When I see the word “try” my first thought is always the famous saying, “If at first you don’t succeed, try, try, try again”. Then there’s W. C. Fields’ rather more realistic and much more entertaining slant, “If at first you don’t succeed, try, try again. Then quit. No use being a damn fool about it.”.

Even better, we might take a leaf out of Einstein’s book and choose a slightly different objective:

Try not to become a man of success, but rather try to become a man of value.

Albert Einstein

But, here we have “Try!” with a capital letter and an exclamation mark. And that changes the perspective once again. This time we have a curt command, or the triumphant exclamation of a commentator at a rugby match. Airelle Besson, though, may have had something else in mind when she chose to call her 2021 album, Try!. As an acronym, TRY stands for “time to reinvent yourself” – a particularly apt sentiment for the second of her albums as the leader of her own quartet.

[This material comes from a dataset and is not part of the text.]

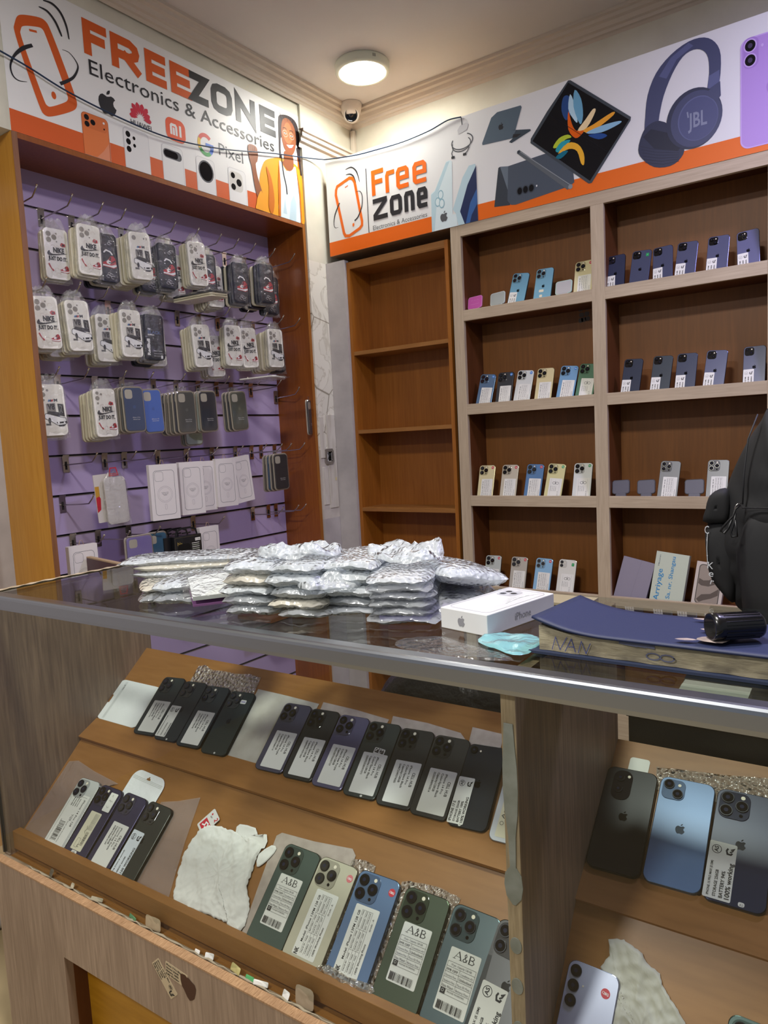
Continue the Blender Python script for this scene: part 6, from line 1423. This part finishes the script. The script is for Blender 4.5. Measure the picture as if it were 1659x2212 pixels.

Airelle Besson’s website describes her style as ‘between’. Between classical and jazz; between electronic and acoustic; between small ensembles and large orchestras. She cites her major influences as Bach and Keith Jarrett. Her trumpet lines play over acoustic piano and electronic keyboards. As well as leading her quartet, she has composed works for the Orchestre National de Metz and has worked with the Big Band de l’Union de Woippy (such a wonderful name, n’est ce pas?).

You will have gathered by now that Airelle is French. She graduated from the prestigious Conservatoire National Supérieur de Musique de Paris in 2002. According to Linn Records, “she has twice been named Best French Musician of the Year by the French Django Reinhardt Award Academy and as Jazz Revelation of the Year at the French Award ceremony ‘Les Victoires du Jazz'”. And, if that isn’t recommendation enough, Ms. Besson has performed with Carla Bley, Henri Texier, Avishai Cohen and a variety of other well-known names in the broad field of jazz.

Airelle Besson’s quartet released their critically acclaimed debut album, Radio One, in 2016. Try! carries us forward from there with more of the band’s gentle jazz. The leader’s trumpet dances with Isabel Sörling’s voice in a lyrical duet. Benjamin Moussay provides both the harmonic bedrock and the counterpoint on piano, Fender Rhodes and bass synth. And the drums of Fabrice Moreau keep it all moving purposefully onwards. This ensemble is breaking new ground. Perhaps they are on the road to reinventing themselves, but they are in no hurry to get there.